Recensione “Tuttotorna”
a cura di Glauco Almonte  (voto: 6)
Tuttotorna, secondo lungometraggio di Emiliano Cribari, è un lungo monologo, quasi un flusso di coscienza, sotto forma di film: l’unica, vera voce narrante è quella di Vito, protagonista dei propri ricordi, del proprio passato che cerca di esprimere nel suo film. Un film sconclusionato, senza capo né coda, dove immagini e parole hanno un peso sproporzionato e non riescono a fondersi, a ricreare l’unità di partenza, l’unità perduta, o forse l’unità mai esistita: il senso della vita.
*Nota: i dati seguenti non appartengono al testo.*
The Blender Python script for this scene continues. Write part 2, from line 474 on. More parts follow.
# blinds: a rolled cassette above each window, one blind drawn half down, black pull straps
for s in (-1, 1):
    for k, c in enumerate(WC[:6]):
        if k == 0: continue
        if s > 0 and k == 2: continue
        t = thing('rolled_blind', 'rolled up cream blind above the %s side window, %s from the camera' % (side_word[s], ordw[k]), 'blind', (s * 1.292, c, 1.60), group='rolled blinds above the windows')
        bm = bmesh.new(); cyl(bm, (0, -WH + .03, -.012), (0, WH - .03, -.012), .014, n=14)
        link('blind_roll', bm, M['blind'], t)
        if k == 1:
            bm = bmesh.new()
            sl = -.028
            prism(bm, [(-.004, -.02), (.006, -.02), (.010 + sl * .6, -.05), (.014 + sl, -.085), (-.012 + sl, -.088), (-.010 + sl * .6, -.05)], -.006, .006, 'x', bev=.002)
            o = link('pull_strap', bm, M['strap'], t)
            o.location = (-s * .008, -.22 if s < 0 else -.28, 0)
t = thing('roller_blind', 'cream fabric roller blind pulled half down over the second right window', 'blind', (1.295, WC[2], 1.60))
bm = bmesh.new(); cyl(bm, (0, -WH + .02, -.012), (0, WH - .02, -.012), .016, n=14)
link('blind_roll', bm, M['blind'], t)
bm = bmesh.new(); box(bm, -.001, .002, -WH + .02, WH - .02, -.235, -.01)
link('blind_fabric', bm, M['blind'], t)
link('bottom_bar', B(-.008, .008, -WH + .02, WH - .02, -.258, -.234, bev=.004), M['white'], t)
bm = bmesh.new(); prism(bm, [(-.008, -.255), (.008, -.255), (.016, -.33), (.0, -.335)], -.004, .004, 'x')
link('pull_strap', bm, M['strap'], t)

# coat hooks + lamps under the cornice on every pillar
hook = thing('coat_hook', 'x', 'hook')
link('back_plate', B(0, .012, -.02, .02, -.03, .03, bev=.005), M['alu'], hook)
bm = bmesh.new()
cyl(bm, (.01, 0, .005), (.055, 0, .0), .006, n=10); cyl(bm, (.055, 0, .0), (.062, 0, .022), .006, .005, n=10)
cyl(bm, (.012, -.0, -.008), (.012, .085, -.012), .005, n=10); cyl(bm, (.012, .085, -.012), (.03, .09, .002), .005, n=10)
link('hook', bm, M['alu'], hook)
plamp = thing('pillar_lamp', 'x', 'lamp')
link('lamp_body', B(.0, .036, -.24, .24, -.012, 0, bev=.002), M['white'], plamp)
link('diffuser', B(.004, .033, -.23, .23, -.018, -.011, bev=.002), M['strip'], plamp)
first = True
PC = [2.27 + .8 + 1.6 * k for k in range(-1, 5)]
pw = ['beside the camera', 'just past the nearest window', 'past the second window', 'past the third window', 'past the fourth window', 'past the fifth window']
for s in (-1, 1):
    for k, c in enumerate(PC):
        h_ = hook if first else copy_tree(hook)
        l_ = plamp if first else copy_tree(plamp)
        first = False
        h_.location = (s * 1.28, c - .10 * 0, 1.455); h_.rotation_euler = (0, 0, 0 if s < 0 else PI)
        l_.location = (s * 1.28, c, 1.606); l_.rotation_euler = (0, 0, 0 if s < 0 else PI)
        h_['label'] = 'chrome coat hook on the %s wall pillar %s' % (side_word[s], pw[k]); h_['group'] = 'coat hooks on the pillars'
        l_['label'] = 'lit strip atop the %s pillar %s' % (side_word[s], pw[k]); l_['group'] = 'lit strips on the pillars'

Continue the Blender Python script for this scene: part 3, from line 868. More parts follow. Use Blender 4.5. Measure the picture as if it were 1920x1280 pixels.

Così come lo spettatore, la troupe di Vito ammette di non capirci nulla, dando finalmente vita al film nel film, fino a quel momento mascherati l’uno dell’altro. La realtà, quella di un regista per il quale bellezza ed armonia sono sufficienti ad esprimere il senso di un film, quella di attori che chiedono logica e coerenza in virtù della serietà dell’arte, è diametralmente opposta alla finzione del film di Vito, esageratamente fuori dagli schemi, esageratamente poetico, esageratamente irreale nella sua pretesa di rivelare un mondo sconosciuto al mondo stesso.
Ma il sollievo che si prova nell’accorgersi del semplice parallelismo di due strade che si erano credute coincidenti non deve ingannare: per quanto abbia sbagliato forma, Vito è riuscito a comunicare nel suo film incompiuto la sua idea di vita, da spettatore del circo delle esistenze altrui – e della propria.
“La nostra infanzia ci condiziona per sempre”: all’infanzia tutto torna, e all’infanzia torna Vito prima di chiudere il cerchio della propria vita.
I toni eccessivi della prima parte del film (in realtà oltre due terzi della durata totale) perdono ogni connotazione negativa nel momento in cui l’inganno scenico viene alla luce: il giudizio si sposta dal regista vero a quello finto, è lui che dovrà rispondere ai ‘perché’ degli spettatori, le cui difese sono assunte dalla troupe.
L’eco di una quantità industriale di parole, di quelle piene quanto di quelle vuote, si smorza nel mutismo di Vito, con un ultimo guizzo nell’annuale eccidio del tempo che si trasforma nell’improvviso eccidio della vita e del suo senso.
Il resto è amore (grande) per la Sicilia, per ciò che lascia negli occhi e nella memoria, e il rammarico per una risposta che non giungerà mai.